One inspired by The Simpsons so I know we’ll have our finest minds on this one in a jiffy - a scene we’ve seen loads of time in cartoons; someone’s chased by dogs but fortunately has a string of sausages which they throw to distract them and make good their escape.
So if I was being chased by trained guard dogs, be they for security or police dogs but had a string of sausages about my person, would they actually be distracted by them? Would they be best raw or cooked?
Short version: Some of them might work for a little while, but not for long.
ETA: This was specifically testing getting past a guard dog to get at the thing guarded, which might be a bit different from a dog that’s already chasing you. If someone actually commanded their dog to specifically chase and attack you, it might be more likely to ignore distractions than if it was simply wandering around guarding something.
I’d think a string of baby bunnies or kittens, especially poison-coated kittens, would work better. Or maybe a string of skunks.
Dogs that are trained are very hard to dissuade. Hard to outrun, too. I grew up on a farm, and we had about a dozen nameless shepherds that patrolled the 400 or so acres of crops, woods and swamp. They were not trained, but they were suitably vicious. I wouldn’t count on a handful of Hebrew Nationals to delay their wrath long enough to climb a fence or tree.
i think dogs, like most predators, have a “chase” instinct that would override the “mmm … hotdogs!” response.
Pfft. They started teaching “come through distractions” in the beginner-level dog training class, starting with a few toys and progressing to a minefield of yummy treats. If my ridiculous pooch can learn to ignore free food, you’d better believe a trained attack dog would be conditioned to ignore it.
I have seen trained attack dogs in action and can tell you they will most definitely ignore whatever you throw at them, unless it is something that disables or blinds them, and if it ONLY blinded them, I would argue they would STILL come after you and get you through a combination of hearing a smell.
The dogs become focused on the chase and don’t concentrate on whatever you are throwing. I can’t speak to the average bored guard dog that is presented with a bacon wrapped poison whatever, but I have to believe they would ignore it.
Hell, the training would be easy enough. Throw bacon all over the ground and put a shock collar on the dog, teaching them that anything not given to them specifically by their handler will cause them pain. I bet you could train that out of even the hungriest and most stubborn of dogs in a few hours.

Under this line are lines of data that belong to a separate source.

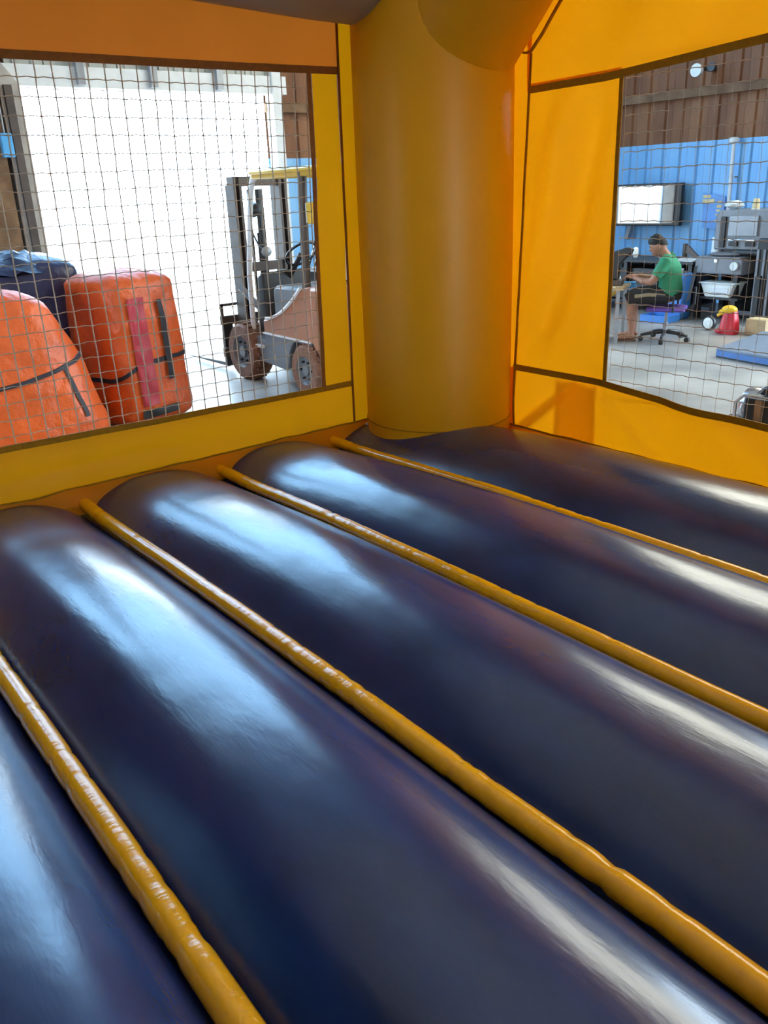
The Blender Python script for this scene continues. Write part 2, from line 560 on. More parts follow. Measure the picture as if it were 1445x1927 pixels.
# corner column
CX, CY, CR = -3.52, 3.11, .41
prof = [(CR*.90, FZ-.12), (CR*.97, FZ-.03), (CR, FZ+.06), (CR*1.0, FZ+.5), (CR*1.005, FZ+1.2), (CR*.995, FZ+2.0), (CR*.98, FZ+2.6), (CR*.8, FZ+2.85)]
colm = obj('corner_column', MB().lathe(prof, (CX, CY, 0), n=64), 'yellow_col', bh)
def ringseam(z, r, name='column_seam'):
    P = [(CX+r*math.cos(a), CY+r*math.sin(a), z) for a in [2*PI*i/64 for i in range(65)]]
    return obj(name, MB().tube(P, .0035, 6, cap=False), 'bind', colm)
ringseam(FZ+.125, CR+.001)

# ---- left wall (plane x = XL), window to the big door
WL0 = -.35            # far end of the left window (out of frame)
def lx(y, z, a=.010):
    return XL + a*nz(y*2.0, z*2.5, 1.3) + .5*a*nz(y*6, z*3, 4)
def zlow(y):
    return .305 + .022*max(0, (2.55-y)/1.75)
def left_low(u, v):
    y = Y0+(2.755-Y0)*u
    z = -.12+(zlow(y)+.12)*v
    dd = .014*math.exp(-((z-.12-.06*math.sin(y*1.3))/.03)**2)
    return (lx(y, z)-dd*.6, y, FZ+z)
obj('lower_panel', MB().sheet(left_low, 120, 24), 'yellow', bh)
def left_side(u, v):
    y = 2.565+(2.755-2.565)*u
    z = .29+(1.92-.29)*v
    return (lx(y, z, .008), y+.04*(v)*(1-u)+.012*v, FZ+z)
obj('side_panel', MB().sheet(left_side, 10, 50), 'yellow', bh)
def left_top(u, v):
    y = Y0+(2.775-Y0)*u
    z = 1.905+(2.65-1.905)*v
    return (lx(y, z, .008), y, FZ+z)
obj('header_panel', MB().sheet(left_top, 90, 16), 'orange_f', bh)
def left_strip(u, v):
    y0 = 2.75+.03*v
    return (XL+.006*nz(u*3, v*4)+.02*u, y0+(2.96-y0)*u, FZ-.05+2.7*v)
obj('attachment_strip', MB().sheet(left_strip, 8, 40), 'yellow', bh)

def strip(name, path, w, t, up, m, parent=bh):
    """flat webbing along a path; w along 'up', t along the other side"""
    mb = MB()
    P = [Vector(p) for p in path]
    up = Vector(up)
    vs = []
    for i, p in enumerate(P):
        tt = (P[min(i+1, len(P)-1)]-P[max(i-1, 0)]).normalized()
        uu = (up-tt*up.dot(tt)).normalized()
        s = tt.cross(uu)
        vs += [p+uu*w/2+s*t/2, p-uu*w/2+s*t/2, p-uu*w/2-s*t/2, p+uu*w/2-s*t/2]
    fs = [(4*i+k, 4*i+(k+1) % 4, 4*i+4+(k+1) % 4, 4*i+4+k) for i in range(len(P)-1) for k in range(4)]
    fs += [(3, 2, 1, 0), tuple(4*(len(P)-1)+k for k in range(4))]
    mb.add(vs, fs)
    return obj(name, mb, m, parent)
N_ = 60
ys = [Y0+(2.755-Y0)*i/N_ for i in range(N_+1)]
strip('edge_binding', [(lx(y, zlow(y))+.004, y, FZ+zlow(y)+.004+.003*nz(y*3, 9)) for y in ys], .030, .007, (0, 0, 1), 'bind')
ys2 = [Y0+(2.77-Y0)*i/N_ for i in range(N_+1)]
strip('edge_binding', [(lx(y, 1.91, .008)+.004, y, FZ+1.912+.012*max(0, (y-2.2))) for y in ys2], .034, .008, (0, 0, 1), 'bind_o')
strip('edge_binding', [(lx(2.56, z, .008)+.004, 2.558+.036*(z-.29)/1.6, FZ+z) for z in [.3+1.6*i/40 for i in range(41)]], .022, .007, (0, 1, 0), 'bind_o')
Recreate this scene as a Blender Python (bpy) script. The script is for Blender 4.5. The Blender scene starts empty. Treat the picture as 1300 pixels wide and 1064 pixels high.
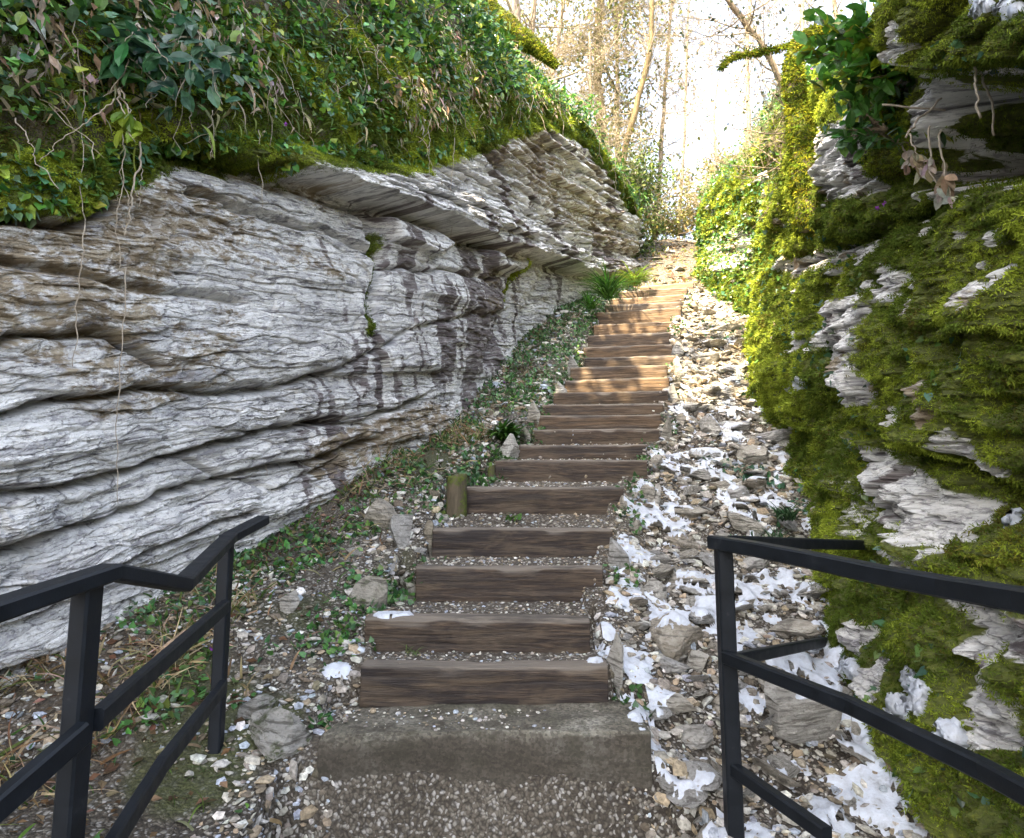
import bpy, math, random
import numpy as np
from mathutils import Vector
from mathutils.bvhtree import BVHTree
rng = np.random.default_rng(7); random.seed(7)
C = bpy.context.scene.collection
F = 870.0; TH = math.radians(7.5); CT, ST = math.cos(TH), math.sin(TH)

# ------------------------------------------------------------------ camera geometry helpers
def P(u, v, Y):
    a = (u-650)/F; b = (487.5-v)/F
    d = np.array([a, CT-b*ST, ST+b*CT]); return d*(Y/d[1])
def proj(p):
    yc = np.maximum(p[..., 1]*CT+p[..., 2]*ST, .25); zc = -p[..., 1]*ST+p[..., 2]*CT
    return 650+F*p[..., 0]/yc, 487.5-F*zc/yc
# ------------------------------------------------------------------ noise
def h2(ix, iy, seed=0):
    n = (ix.astype(np.int64)*374761393+iy.astype(np.int64)*668265263+seed*982451653) & 0xffffffff
    n = ((n ^ (n >> 13))*1274126177) & 0xffffffff
    n = ((n ^ (n >> 15))*2246822519) & 0xffffffff
    return ((n ^ (n >> 16)) & 0xffffff)/float(0xffffff)
def vn(x, y, seed=0):
    x = np.asarray(x, float); y = np.asarray(y, float)
    ix = np.floor(x); iy = np.floor(y); fx = x-ix; fy = y-iy
    ix = ix.astype(np.int64); iy = iy.astype(np.int64)
    fx = fx*fx*fx*(fx*(fx*6-15)+10); fy = fy*fy*fy*(fy*(fy*6-15)+10)
    a = h2(ix, iy, seed); b = h2(ix+1, iy, seed); c = h2(ix, iy+1, seed); d = h2(ix+1, iy+1, seed)
    return (a+(b-a)*fx+(c-a)*fy+(a-b-c+d)*fx*fy)*2-1
def fbm(x, y, o=4, seed=0, g=.5):
    r = 0; A = 1; t = 0
    for k in range(o):
        r = r+A*vn(x*2**k, y*2**k, seed+k*17); t += A; A *= g
    return r/t
def sm(x, a, b):
    t = np.clip((x-a)/(b-a), 0, 1); return t*t*(3-2*t)
# ------------------------------------------------------------------ object helpers
def tag(o, label=None, cat=None, group=None, kind=None):
    if label: o['label'] = label
    if cat: o['category'] = cat
    if group: o['group'] = group
    if kind: o['kind'] = kind
    return o
def empty(name, loc, label=None, cat=None, group=None):
    o = bpy.data.objects.new(name, None); C.objects.link(o); o.location = [float(q) for q in loc]
    o.empty_display_size = .1
    return tag(o, label, cat, group)
def link(name, me, parent=None, loc=None):
    o = bpy.data.objects.new(name, me); C.objects.link(o)
    if parent:
        o.parent = parent
    if loc is not None: o.location = [float(q) for q in loc]
    return o
def mesh(name, V, Fs, mat, col=None, uv=None, smooth=True):
    """V (n,3), Fs list of (m,k) index arrays."""
    V = np.asarray(V, np.float32); me = bpy.data.meshes.new(name)
    Fs = [np.asarray(f, np.int32) for f in Fs if len(f)]
    me.vertices.add(len(V)); me.vertices.foreach_set('co', V.ravel())
    loops = np.concatenate([f.ravel() for f in Fs]); me.loops.add(len(loops))
    me.loops.foreach_set('vertex_index', loops)
    tot = np.concatenate([np.full(len(f), f.shape[1], np.int32) for f in Fs])
    st = np.concatenate([[0], np.cumsum(tot)[:-1]]).astype(np.int32)
    me.polygons.add(len(tot)); me.polygons.foreach_set('loop_start', st)
    try: me.polygons.foreach_set('loop_total', tot)
    except Exception: pass
    me.polygons.foreach_set('use_smooth', np.full(len(tot), bool(smooth)))
    if col is not None:
        a = me.color_attributes.new('Col', 'FLOAT_COLOR', 'POINT')
        c = np.ones((len(V), 4), np.float32); c[:, :col.shape[1]] = col
        a.data.foreach_set('color', c.ravel())
    if uv is not None:
        l = me.uv_layers.new(name='UVMap'); l.data.foreach_set('uv', np.asarray(uv, np.float32)[loops].ravel())
    me.update(calc_edges=True); me.validate()
    me.materials.append(mat)
    return me
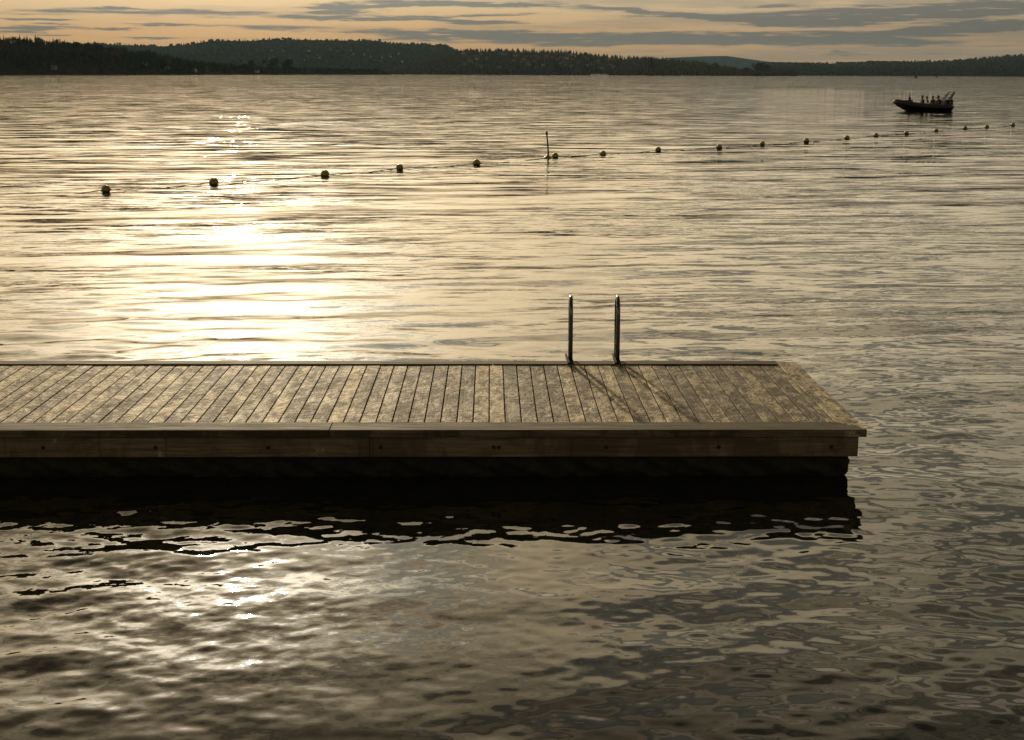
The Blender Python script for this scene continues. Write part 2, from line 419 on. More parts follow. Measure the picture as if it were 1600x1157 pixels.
# ------------------------------------------------------------------ jetty
DZ = 0.40
pf = at(1310, 660.3, DZ); pb = at(1220, 571, DZ); corner = at(1355, 672.5, DZ)
YF, YB = pf.y, pb.y                        # plank ends
YF0 = corner.y                             # outer edge of the front edge board
YB1 = YB + .14
XR = corner.x; XL = -9.5
XE = XR - .185                              # where the end board starts
jetty = empty('floating_jetty', (0, 0, 0))
tag(jetty, 'weathered wooden floating jetty with plank deck on dark algae covered pontoon', 'jetty')
bm = bmesh.new()
pitch = .1255; x = XE - .055
xs = []
box(bm, XE-.052, XE-.005, YF+.003, YB-.003, DZ-.028, DZ-.001, .002)
while x > XL:
    x1 = x - .0045; x0 = x - pitch + .0045
    dz = random.uniform(-.0015, .002)
    ya, yb = YF+.004+random.uniform(0, .003), YB-.004-random.uniform(0, .003)
    box(bm, x0, x1, ya, yb, DZ-.028+dz, DZ+dz, .0022)
    xs.append((x0, x1, dz)); x -= pitch
for (x0, x1, dz) in xs:                     # screw heads, two at each joist
    for fy in (.045, .5, .955):
        for fx in (.22, .78):
            cx, cy = x0+(x1-x0)*fx+random.uniform(-.004, .004), YF+(YB-YF)*fy+random.uniform(-.006, .006)
            vs = [bm.verts.new((cx+.0045*math.cos(k*math.pi/3), cy+.0045*math.sin(k*math.pi/3), DZ+dz+.0012)) for k in range(6)]
            f = bm.faces.new(vs); f.material_index = 1
obj('deck_boards', bm, [M['deck'], M['screw']], jetty, recalc=False)
# slightly cupped? boards under the planks
bm = bmesh.new()
for fy in (.06, .5, .94):
    yy = YF+(YB-YF)*fy
    box(bm, XL, XE-.06, yy-.03, yy+.03, DZ-.17, DZ-.032)
obj('joists', bm, M['joist'], jetty)
def eboard(x0, x1, y0, y1, z0, z1, mt, name='edge_board'):
    bm = bmesh.new(); box(bm, x0, x1, y0, y1, z0, z1, .004); return obj(name, bm, mt, jetty)
xj = at(515, 672, DZ).x
TH = .055
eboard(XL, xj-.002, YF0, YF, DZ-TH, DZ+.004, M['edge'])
# the front board ends in a mitre against the end board
def prism(name, pts, z0, z1, mt):
    bm = bmesh.new(); lo = [bm.verts.new((x, y, z0)) for x, y in pts]; hi = [bm.verts.new((x, y, z1)) for x, y in pts]
    bm.faces.new(lo[::-1]); bm.faces.new(hi)
    n = len(pts)
    for i in range(n): bm.faces.new((lo[i], lo[(i+1) % n], hi[(i+1) % n], hi[i]))
    bmesh.ops.recalc_face_normals(bm, faces=bm.faces)
    bmesh.ops.bevel(bm, geom=list(bm.edges), offset=.003, segments=1, affect='EDGES')
    return obj(name, bm, mt, jetty)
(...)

The answer is completely no. You could dissuade a half-hearted, basically friendly, rather greedy chaser. You could not even slow down a trained protection dog. When I was briefly helping train search and rescue dogs, I watched a Labrador, whose reward for finding a ‘victim’ was hotdogs, tiptoe around a minefield of random hotdogs to get to the victim and “her” hotdog. And “finding a victim” is a fairly artificial behavior as opposed to a flat out pursuit (simple prey drive – you are the running squirrel).
Some protection dogs (police K-9s) are trained to go for the gun arm first. But that doesn’t make them opposed to biting you somewhere else.
Throwing poisoned bait over the fence to knock down a loose, patrolling guard dog will work fine unless the dog was professionally trained – not eating anything which isn’t fed in their bowl (often, only after a specific ‘okay’ word) is standard training for such dogs.